Source data
---

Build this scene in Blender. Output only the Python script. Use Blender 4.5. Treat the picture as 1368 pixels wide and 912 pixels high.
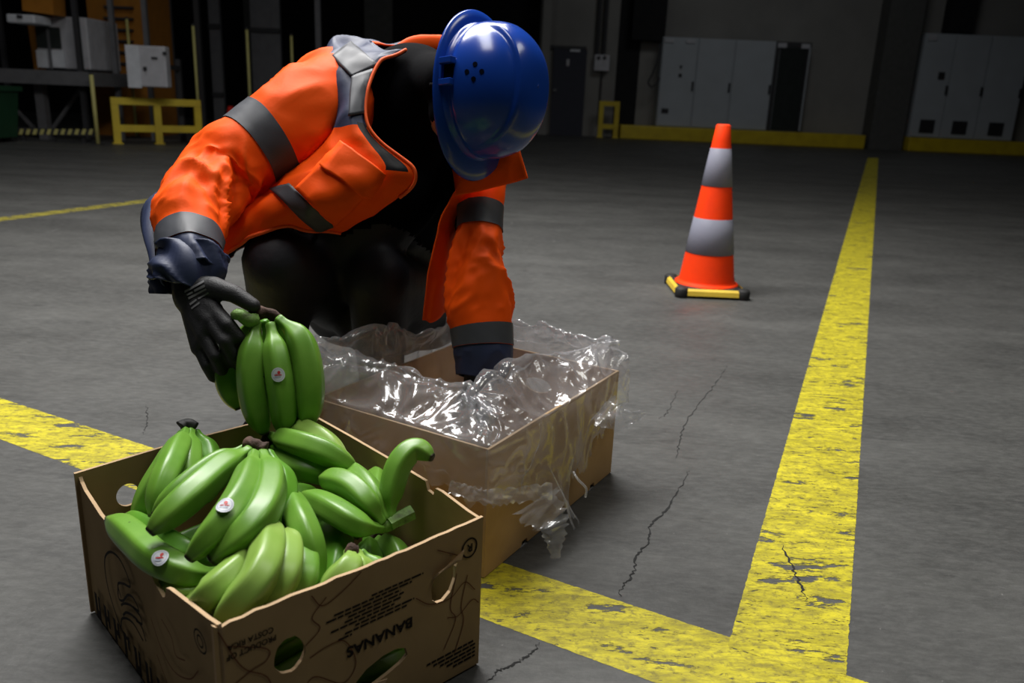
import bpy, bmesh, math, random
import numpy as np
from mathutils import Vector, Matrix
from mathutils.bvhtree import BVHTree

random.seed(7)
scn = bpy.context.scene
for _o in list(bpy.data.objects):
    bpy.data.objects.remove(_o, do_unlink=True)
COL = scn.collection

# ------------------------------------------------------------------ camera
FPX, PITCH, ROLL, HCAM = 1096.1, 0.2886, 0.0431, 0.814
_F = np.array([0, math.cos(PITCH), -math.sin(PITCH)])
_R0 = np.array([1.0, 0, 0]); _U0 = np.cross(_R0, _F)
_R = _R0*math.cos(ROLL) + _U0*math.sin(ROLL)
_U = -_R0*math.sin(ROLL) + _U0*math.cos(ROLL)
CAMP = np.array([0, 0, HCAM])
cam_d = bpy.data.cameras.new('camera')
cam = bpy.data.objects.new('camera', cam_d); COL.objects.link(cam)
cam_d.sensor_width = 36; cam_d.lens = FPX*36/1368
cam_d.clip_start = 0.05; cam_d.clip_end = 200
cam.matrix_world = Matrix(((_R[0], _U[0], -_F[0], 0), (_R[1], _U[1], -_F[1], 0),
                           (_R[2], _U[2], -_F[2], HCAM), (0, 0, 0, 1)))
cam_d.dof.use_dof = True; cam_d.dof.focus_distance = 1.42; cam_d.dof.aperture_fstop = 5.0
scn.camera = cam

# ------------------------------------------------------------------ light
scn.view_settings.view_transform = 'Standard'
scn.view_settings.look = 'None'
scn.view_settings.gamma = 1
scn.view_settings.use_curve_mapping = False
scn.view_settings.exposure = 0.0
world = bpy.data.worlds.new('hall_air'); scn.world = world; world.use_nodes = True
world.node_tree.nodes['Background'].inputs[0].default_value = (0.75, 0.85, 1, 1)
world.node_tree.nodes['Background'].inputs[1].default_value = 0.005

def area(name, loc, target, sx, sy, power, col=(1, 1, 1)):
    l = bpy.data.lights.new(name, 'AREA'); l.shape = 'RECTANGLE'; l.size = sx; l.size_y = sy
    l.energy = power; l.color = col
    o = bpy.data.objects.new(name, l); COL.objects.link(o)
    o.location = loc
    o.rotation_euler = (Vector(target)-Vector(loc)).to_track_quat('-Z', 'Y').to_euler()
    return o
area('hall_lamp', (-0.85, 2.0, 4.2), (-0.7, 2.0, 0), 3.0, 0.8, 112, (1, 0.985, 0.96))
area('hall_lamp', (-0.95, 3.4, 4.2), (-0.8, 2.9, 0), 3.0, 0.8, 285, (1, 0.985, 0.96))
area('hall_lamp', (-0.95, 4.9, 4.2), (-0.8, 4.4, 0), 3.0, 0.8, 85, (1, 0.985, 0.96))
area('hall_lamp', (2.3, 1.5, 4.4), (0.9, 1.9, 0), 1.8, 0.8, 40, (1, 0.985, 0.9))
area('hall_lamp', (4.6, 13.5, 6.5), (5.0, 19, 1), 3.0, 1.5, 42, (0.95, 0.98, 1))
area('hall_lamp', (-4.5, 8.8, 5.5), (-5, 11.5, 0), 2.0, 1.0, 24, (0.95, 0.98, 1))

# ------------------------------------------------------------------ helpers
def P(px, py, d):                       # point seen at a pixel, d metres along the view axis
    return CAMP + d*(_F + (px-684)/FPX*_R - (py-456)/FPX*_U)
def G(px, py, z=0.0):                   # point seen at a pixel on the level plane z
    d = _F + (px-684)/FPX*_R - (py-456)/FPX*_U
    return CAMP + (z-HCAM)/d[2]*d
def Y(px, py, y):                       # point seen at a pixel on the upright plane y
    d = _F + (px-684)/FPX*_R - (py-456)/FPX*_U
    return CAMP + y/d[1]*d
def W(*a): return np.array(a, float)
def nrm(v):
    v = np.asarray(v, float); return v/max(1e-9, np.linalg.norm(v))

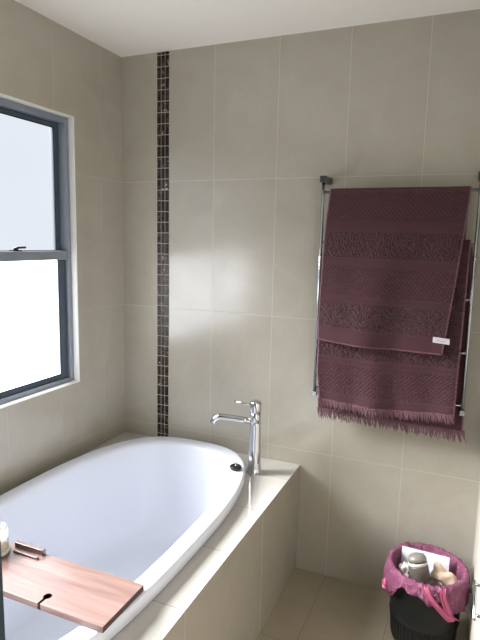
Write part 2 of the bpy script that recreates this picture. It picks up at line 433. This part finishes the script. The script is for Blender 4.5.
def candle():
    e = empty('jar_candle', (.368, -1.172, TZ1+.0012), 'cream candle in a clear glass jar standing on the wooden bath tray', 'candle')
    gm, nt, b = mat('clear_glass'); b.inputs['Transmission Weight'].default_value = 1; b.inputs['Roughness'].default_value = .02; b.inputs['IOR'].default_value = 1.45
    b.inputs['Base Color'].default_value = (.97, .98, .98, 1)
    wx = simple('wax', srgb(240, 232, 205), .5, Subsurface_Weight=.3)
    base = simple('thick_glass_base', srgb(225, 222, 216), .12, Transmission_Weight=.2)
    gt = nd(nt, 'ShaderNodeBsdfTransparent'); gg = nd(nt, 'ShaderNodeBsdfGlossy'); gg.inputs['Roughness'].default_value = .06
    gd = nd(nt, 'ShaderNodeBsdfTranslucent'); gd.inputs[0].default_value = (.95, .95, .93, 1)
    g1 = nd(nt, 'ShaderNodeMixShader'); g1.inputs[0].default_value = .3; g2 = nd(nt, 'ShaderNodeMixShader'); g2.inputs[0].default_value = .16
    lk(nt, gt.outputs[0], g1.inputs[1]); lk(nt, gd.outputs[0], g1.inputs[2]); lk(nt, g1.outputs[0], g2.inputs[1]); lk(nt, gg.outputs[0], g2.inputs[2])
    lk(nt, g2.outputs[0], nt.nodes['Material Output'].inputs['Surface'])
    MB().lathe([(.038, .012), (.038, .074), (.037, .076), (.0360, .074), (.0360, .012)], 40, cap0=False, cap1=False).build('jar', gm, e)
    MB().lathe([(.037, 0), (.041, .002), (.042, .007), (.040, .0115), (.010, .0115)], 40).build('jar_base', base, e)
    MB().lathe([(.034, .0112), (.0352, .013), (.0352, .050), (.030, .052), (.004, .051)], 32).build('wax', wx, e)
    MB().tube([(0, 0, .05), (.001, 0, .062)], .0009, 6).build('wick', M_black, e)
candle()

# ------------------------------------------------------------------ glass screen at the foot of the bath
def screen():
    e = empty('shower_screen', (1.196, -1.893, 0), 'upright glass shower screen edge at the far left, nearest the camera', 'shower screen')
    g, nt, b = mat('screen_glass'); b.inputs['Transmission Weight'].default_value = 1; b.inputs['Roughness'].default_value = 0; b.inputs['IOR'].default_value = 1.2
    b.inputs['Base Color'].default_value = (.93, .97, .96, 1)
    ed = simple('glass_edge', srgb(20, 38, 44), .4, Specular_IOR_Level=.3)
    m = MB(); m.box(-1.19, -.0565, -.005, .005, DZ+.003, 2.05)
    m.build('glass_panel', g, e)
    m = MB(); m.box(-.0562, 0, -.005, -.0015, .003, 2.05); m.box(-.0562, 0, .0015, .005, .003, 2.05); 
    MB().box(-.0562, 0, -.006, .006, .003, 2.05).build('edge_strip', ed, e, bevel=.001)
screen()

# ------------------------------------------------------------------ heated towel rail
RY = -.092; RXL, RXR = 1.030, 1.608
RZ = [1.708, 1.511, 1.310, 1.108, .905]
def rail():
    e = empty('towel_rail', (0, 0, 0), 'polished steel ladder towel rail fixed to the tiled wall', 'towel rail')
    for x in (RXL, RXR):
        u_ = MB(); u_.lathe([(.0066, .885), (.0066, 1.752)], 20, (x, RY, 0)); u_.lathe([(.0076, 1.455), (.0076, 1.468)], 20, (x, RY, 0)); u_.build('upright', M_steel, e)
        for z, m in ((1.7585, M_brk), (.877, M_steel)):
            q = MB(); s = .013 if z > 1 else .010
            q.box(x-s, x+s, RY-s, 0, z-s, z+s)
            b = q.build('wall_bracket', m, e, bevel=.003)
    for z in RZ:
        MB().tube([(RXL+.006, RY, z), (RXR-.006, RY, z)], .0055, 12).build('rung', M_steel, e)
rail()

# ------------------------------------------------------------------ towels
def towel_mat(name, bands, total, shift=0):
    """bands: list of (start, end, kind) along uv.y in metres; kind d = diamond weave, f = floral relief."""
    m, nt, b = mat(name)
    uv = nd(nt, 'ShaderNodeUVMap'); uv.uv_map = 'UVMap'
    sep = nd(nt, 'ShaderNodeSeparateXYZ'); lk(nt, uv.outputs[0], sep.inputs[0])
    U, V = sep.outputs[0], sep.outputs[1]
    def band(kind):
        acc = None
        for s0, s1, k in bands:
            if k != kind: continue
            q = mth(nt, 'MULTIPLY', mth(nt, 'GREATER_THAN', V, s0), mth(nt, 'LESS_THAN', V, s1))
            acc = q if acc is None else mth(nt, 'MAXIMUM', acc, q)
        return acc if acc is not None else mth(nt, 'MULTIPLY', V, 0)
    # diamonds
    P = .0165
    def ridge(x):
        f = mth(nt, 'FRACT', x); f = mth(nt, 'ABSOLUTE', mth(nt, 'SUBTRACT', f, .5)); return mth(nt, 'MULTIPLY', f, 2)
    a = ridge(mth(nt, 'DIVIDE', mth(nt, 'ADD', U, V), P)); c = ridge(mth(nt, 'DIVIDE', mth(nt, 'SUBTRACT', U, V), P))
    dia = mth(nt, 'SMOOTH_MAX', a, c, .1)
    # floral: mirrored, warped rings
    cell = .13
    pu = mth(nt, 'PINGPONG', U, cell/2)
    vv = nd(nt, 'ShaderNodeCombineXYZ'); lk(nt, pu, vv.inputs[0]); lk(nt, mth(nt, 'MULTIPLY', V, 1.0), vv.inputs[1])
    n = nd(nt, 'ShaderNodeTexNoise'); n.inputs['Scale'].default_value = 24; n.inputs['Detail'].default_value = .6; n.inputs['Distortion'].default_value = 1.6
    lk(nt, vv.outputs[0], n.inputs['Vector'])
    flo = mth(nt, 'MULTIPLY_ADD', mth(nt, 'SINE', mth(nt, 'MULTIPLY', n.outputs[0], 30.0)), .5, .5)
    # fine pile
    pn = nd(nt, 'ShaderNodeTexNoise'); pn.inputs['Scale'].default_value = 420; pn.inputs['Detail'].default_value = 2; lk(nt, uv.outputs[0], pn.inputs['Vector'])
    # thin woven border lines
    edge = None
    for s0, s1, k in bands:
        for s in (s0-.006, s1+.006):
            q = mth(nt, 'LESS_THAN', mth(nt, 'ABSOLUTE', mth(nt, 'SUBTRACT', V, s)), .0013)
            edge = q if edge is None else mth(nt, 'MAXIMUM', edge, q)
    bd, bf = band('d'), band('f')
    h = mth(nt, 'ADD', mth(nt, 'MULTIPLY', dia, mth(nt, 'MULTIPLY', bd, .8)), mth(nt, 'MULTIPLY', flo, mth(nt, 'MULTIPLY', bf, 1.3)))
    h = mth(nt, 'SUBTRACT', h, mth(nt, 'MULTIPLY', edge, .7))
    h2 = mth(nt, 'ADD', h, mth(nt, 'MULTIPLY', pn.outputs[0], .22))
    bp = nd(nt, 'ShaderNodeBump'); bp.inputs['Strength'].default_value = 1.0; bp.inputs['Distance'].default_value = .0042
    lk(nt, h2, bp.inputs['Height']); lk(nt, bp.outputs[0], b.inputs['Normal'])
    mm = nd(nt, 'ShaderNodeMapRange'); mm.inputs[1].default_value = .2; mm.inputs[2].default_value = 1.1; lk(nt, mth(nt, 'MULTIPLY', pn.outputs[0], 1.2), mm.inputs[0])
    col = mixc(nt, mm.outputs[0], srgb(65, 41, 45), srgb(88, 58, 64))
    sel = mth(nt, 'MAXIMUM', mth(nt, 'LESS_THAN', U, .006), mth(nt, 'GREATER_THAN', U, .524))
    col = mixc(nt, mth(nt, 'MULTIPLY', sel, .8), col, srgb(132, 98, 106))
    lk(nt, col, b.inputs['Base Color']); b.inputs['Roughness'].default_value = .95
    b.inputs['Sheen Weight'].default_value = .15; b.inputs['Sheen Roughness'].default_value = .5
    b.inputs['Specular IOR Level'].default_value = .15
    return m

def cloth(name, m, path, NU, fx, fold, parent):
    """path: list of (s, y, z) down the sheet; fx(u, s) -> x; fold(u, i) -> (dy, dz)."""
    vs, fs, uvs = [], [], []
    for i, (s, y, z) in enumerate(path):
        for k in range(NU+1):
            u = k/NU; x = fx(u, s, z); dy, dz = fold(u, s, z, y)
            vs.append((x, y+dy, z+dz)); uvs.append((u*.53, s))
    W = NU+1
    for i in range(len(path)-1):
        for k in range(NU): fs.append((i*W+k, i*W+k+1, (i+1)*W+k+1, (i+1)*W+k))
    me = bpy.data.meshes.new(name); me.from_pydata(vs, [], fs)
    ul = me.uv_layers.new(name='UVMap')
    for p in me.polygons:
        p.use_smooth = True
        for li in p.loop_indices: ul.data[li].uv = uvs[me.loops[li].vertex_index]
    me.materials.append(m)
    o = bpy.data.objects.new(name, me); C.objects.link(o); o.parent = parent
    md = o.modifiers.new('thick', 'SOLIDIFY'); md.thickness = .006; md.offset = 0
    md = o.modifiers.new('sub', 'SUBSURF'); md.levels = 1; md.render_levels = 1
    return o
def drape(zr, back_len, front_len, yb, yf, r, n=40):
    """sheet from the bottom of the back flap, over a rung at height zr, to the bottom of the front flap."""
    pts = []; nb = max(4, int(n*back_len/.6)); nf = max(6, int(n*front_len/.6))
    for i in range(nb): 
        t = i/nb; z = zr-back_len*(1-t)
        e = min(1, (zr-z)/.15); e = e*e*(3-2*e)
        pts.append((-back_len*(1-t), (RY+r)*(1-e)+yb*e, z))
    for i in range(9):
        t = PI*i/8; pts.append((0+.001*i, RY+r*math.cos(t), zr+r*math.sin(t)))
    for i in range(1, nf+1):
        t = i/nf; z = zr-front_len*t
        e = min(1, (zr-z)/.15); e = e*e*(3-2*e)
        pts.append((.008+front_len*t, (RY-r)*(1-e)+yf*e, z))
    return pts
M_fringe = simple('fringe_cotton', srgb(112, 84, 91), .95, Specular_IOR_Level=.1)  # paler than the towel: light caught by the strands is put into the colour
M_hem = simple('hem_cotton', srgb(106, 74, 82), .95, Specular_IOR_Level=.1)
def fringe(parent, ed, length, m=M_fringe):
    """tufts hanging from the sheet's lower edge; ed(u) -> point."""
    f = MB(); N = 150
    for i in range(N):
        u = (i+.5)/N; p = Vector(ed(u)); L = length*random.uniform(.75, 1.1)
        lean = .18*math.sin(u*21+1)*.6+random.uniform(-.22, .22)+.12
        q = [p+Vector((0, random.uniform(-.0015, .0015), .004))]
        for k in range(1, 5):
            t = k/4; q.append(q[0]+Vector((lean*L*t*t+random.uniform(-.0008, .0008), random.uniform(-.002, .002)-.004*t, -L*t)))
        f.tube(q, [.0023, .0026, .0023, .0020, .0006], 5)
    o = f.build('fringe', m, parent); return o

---

*YOUR TASK*
Up to and including the line with "scn.camera = cam", copy the data above from its first line. Skip pictures.

*CORRECT OUTPUT*
Build this scene in Blender. Output only the Python script. Use Blender 4.5. Treat the picture as 1368 pixels wide and 912 pixels high.
import bpy, bmesh, math, random
import numpy as np
from mathutils import Vector, Matrix
from mathutils.bvhtree import BVHTree

random.seed(7)
scn = bpy.context.scene
for _o in list(bpy.data.objects):
    bpy.data.objects.remove(_o, do_unlink=True)
COL = scn.collection

# ------------------------------------------------------------------ camera
FPX, PITCH, ROLL, HCAM = 1096.1, 0.2886, 0.0431, 0.814
_F = np.array([0, math.cos(PITCH), -math.sin(PITCH)])
_R0 = np.array([1.0, 0, 0]); _U0 = np.cross(_R0, _F)
_R = _R0*math.cos(ROLL) + _U0*math.sin(ROLL)
_U = -_R0*math.sin(ROLL) + _U0*math.cos(ROLL)
CAMP = np.array([0, 0, HCAM])
cam_d = bpy.data.cameras.new('camera')
cam = bpy.data.objects.new('camera', cam_d); COL.objects.link(cam)
cam_d.sensor_width = 36; cam_d.lens = FPX*36/1368
cam_d.clip_start = 0.05; cam_d.clip_end = 200
cam.matrix_world = Matrix(((_R[0], _U[0], -_F[0], 0), (_R[1], _U[1], -_F[1], 0),
                           (_R[2], _U[2], -_F[2], HCAM), (0, 0, 0, 1)))
cam_d.dof.use_dof = True; cam_d.dof.focus_distance = 1.42; cam_d.dof.aperture_fstop = 5.0
scn.camera = cam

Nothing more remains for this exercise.